The problem is, good office space is expensive. Just as it's cheaper to eat mass-market junk than to shop for organic food, it's cheaper to pack your employees into veal-fattening pens, turn on the bad fluorescent lighting, and imagine that having everyone together in one place will result in magical "teamwork" synergy that makes up for the pain.

I have a theory that good office space is an adaptive luxury afforded only to small companies: just as large and small animals have to develop special anatomical features to overcome the surface-area/volume ratio problem, large companies have to make sacrifices that accommodate for their size.

Even Microsoft and Google have adopted cube-farm mentalities as they've grown, and presumably, they know something about programmer happiness...


There are a lot of cheap office spaces that are great to work in. The trouble is, they tend to be small.

For example, I suspect Yahoo was paying more per square foot for the grim cube farm we moved to after getting bought than Viaweb was for our cheery offices on the top floor of a triple-decker in Harvard Sq.

I think the problem with big company offices is that the office space available in large quantities tends to be grim. It seems like you have to pay a fortune to make office space both pleasant and large.

The problem may not be impossible to solve, though. I doubt many big companies have tried to make offices that were large, pleasant, and cheap. There might be solutions if someone looked for them.


Best argument yet for telecommuting.

   4 hours output for 11 hours input (including lunch & commute), or

   8 hours output for 8 hours input
Your choice, boss. Are you a good enough manager to double (or triple) output for free?

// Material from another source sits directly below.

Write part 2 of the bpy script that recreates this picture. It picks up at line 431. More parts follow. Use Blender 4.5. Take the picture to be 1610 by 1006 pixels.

Hours aren't the most important measure. You can do things face to face that you can't do remotely.


I agree on that, but also sometimes I find myself much more productive when I work from home. There is a lot less distraction, no interruptions, quiter, can play my favorite music in the background, -- very important things to productivity when you are coding.

But I also find that when I am in office, I can do things faster, if it is something when there are other people involved. I can go to their desk and discuss about how to resolve a particular issue, maybe even draw things on a whiteboard. It helps a lot.

So, Ideally I would like to come to work only 2-3 days a week, and work from home the rest. But unfortunately my manager would probably feel uneasy about it, as he is not a former engineer, so he just wont understand. So giving him these arguments wont be enough. There have to be some direct and measurable economic benefits for a company to allow telecomuting en masse.


Yeah I've been doing some freelance work remotely for the last 7 months while being a student full time, and I find myself wasting a lot of time just talking of messenger with other people who're like me. Communicating over the internet takes up half of my work time(or close to that), what a waste!


Of course. That's where the "good enough manager" comes in. There's a time to be together and a time to be alone. Good management and scheduling can make this work beautifully.


I'm currently going through some real problems with workspace quality at the office. We're growing too quickly, and I think given the real estate market and general state of the economy, corporate level management is a little hesitant to start going after new office space.

I see things like this and really believe them, but wow, I wish I could just buy a good workspace in a box, bring it in, and set it up like a tent in the middle of the loud open office.



nice. unfortunately my workspace is too "open" even for that.


This article is dead on. I can esp. identify with the passage about "perceived productivity" versus "accomplishment" in the work place.